▸ **What to do**:
Narrow the data below down to the lines containing "Blender".

▸ **Available data**:
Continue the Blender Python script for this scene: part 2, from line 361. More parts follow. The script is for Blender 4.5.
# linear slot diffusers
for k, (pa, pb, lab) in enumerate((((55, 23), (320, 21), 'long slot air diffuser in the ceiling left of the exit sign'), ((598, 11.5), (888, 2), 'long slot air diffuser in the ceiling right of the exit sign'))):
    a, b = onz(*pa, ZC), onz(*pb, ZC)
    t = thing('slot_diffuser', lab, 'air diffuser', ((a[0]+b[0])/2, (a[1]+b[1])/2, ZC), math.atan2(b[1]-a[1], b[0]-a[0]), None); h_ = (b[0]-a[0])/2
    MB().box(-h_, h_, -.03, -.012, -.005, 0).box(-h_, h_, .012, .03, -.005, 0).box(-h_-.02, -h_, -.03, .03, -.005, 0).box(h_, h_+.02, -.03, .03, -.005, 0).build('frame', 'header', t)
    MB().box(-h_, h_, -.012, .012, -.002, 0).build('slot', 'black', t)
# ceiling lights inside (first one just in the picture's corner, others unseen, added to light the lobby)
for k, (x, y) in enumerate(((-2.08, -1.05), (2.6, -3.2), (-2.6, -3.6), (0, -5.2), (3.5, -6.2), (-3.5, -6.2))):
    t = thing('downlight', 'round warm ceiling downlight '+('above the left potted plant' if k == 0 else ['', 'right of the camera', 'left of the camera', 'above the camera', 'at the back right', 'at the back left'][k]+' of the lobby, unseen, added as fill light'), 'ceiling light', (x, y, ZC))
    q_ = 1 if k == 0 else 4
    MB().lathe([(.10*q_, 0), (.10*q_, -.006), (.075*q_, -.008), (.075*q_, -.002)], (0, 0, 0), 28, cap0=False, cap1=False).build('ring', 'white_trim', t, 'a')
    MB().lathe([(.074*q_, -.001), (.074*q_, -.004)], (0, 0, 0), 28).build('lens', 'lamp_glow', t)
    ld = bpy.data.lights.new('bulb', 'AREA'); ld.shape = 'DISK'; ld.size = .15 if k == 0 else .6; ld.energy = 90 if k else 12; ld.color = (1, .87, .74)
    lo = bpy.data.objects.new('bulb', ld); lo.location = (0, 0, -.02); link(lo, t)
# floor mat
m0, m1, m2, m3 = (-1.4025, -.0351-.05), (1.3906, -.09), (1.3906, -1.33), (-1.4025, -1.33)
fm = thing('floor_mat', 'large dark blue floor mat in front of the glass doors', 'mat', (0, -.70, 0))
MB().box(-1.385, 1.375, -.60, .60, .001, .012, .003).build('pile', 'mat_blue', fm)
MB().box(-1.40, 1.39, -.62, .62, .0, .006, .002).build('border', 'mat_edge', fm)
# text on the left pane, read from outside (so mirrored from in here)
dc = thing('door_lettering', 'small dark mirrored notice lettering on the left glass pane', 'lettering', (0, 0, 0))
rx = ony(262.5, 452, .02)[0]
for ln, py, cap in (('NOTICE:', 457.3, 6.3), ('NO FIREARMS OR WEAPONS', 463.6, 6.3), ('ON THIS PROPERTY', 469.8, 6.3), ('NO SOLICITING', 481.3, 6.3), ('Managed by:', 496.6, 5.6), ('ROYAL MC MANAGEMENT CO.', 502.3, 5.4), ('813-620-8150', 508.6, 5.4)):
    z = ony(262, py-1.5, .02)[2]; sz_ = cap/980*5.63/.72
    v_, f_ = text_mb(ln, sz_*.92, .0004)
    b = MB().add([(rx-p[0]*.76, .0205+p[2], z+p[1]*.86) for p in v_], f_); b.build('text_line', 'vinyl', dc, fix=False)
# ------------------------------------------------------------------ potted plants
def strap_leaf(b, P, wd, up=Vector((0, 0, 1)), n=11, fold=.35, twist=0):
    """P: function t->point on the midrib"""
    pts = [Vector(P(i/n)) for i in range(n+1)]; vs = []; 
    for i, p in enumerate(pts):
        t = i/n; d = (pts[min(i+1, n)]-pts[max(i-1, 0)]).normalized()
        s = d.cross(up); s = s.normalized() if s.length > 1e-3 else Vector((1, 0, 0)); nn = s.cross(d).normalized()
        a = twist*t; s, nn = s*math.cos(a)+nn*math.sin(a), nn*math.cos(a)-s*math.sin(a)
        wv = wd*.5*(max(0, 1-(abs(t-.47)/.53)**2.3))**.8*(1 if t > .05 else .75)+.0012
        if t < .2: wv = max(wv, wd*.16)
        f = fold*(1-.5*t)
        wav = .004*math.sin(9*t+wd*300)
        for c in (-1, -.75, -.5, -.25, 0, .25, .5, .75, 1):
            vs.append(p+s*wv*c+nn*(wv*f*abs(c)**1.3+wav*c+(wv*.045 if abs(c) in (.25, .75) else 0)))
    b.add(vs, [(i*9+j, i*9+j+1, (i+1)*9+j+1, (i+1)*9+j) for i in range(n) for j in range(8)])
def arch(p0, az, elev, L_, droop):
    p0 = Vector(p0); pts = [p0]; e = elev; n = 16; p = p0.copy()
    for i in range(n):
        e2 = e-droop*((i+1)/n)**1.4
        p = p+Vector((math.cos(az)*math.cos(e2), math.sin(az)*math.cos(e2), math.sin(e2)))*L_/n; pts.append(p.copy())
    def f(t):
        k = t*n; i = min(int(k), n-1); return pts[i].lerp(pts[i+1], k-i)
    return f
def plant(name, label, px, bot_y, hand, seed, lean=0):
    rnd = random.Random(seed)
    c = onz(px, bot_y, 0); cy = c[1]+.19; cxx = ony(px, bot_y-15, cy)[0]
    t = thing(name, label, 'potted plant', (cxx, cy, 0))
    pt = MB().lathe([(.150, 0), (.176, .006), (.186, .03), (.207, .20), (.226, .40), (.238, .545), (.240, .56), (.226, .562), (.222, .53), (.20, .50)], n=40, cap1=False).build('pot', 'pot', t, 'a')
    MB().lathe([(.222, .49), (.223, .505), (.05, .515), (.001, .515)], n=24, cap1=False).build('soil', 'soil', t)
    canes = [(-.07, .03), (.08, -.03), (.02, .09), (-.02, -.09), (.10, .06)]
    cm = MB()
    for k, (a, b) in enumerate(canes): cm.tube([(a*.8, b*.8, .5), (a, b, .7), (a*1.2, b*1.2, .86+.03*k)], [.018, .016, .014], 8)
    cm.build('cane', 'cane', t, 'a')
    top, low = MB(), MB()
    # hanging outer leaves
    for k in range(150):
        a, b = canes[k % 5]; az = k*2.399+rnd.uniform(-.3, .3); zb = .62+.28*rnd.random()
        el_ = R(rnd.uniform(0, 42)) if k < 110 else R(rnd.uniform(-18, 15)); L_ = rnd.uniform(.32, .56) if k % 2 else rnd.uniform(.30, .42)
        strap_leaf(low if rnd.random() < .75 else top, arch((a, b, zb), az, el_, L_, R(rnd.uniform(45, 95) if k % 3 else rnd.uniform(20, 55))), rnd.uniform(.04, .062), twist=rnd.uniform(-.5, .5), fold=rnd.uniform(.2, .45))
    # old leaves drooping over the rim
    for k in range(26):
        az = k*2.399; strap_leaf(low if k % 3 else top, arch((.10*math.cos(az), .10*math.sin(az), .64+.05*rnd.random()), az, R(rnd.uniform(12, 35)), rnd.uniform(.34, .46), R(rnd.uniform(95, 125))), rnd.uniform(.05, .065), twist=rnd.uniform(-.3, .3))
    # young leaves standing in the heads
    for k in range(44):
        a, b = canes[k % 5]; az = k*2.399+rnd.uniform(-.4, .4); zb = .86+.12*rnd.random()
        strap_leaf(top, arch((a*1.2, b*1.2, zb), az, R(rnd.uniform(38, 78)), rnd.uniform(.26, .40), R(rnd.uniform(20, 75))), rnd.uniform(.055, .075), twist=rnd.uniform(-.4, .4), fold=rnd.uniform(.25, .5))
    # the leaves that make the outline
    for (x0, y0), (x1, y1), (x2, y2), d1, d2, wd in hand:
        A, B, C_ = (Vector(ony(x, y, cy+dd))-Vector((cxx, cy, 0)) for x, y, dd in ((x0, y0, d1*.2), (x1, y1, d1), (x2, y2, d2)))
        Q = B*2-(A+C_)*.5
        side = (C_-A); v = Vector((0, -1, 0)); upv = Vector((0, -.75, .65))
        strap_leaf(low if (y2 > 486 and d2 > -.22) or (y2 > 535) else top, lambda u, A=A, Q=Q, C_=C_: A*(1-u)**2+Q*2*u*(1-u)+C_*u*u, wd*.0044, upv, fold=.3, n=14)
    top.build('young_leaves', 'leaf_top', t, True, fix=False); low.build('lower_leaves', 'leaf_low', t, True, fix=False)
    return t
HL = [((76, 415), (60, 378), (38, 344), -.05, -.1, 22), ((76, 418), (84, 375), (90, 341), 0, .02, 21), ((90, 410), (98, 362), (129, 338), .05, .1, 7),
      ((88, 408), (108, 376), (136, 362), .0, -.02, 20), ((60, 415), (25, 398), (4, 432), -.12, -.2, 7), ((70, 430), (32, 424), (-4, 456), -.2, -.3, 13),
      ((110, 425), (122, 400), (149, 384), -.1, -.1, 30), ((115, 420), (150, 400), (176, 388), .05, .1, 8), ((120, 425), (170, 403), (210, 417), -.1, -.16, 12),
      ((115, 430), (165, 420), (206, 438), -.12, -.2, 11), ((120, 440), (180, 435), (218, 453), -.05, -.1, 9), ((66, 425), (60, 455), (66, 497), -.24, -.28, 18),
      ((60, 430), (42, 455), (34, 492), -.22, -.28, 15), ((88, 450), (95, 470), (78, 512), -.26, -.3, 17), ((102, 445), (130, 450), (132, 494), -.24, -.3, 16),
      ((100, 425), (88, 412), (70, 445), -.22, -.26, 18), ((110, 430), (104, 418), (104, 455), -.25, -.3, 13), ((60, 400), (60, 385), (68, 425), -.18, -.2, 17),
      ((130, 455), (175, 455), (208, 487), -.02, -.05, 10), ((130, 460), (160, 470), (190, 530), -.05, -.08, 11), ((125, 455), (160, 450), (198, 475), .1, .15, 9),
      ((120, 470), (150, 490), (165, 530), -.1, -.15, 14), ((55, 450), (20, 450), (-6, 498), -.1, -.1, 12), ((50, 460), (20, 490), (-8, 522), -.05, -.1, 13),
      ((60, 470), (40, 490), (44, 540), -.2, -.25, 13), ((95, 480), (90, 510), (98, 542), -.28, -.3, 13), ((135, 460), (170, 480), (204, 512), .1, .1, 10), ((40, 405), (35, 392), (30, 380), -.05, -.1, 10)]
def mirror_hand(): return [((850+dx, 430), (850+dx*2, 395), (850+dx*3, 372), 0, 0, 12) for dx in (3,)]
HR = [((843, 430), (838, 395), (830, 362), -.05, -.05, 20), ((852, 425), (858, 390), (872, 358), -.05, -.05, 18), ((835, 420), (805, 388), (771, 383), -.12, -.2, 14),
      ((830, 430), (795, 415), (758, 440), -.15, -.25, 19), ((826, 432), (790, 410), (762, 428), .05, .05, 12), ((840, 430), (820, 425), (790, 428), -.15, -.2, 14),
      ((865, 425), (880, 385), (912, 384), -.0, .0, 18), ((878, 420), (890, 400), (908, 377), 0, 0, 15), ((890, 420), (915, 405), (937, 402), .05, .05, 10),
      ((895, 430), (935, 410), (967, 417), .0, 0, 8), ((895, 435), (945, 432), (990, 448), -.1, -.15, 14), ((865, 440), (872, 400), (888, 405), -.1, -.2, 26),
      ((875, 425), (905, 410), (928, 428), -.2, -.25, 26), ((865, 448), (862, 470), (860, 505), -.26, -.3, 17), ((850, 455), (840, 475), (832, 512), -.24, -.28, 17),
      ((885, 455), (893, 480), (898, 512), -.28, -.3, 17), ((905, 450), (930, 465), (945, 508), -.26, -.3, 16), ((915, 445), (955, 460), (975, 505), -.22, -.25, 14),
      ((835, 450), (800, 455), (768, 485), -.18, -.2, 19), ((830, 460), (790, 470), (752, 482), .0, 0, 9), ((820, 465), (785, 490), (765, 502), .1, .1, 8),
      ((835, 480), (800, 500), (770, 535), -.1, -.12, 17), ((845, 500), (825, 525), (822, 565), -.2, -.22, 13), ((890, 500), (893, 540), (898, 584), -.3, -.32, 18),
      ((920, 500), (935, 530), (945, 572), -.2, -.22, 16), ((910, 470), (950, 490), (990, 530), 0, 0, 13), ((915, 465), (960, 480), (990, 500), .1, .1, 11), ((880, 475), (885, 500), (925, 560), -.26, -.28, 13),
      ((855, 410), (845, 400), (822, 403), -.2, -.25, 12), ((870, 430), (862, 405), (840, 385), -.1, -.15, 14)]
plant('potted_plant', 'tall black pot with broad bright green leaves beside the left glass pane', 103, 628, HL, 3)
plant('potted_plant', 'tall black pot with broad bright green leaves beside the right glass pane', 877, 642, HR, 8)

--

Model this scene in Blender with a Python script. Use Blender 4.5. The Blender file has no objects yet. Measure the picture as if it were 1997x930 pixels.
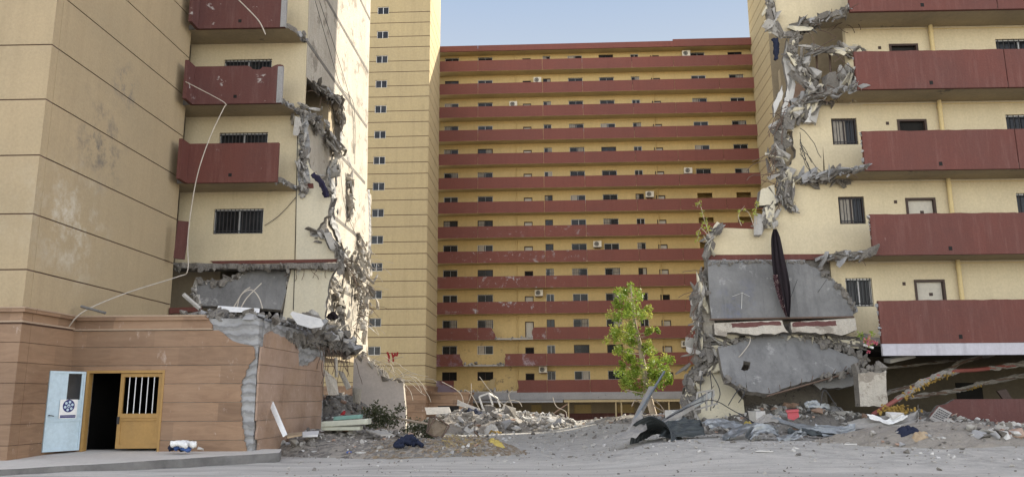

* * *

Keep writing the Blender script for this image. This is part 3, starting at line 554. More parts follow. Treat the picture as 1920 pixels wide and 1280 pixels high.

▸ **Exercise solution**:
Continue the Blender Python script for this scene: part 2, from line 361. More parts follow. The script is for Blender 4.5.
Model this scene in Blender with a Python script. Use Blender 4.5. The Blender file has no objects yet. Measure the picture as if it were 1997x930 pixels.
Keep writing the Blender script for this image. This is part 3, starting at line 554. More parts follow. Treat the picture as 1920 pixels wide and 1280 pixels high.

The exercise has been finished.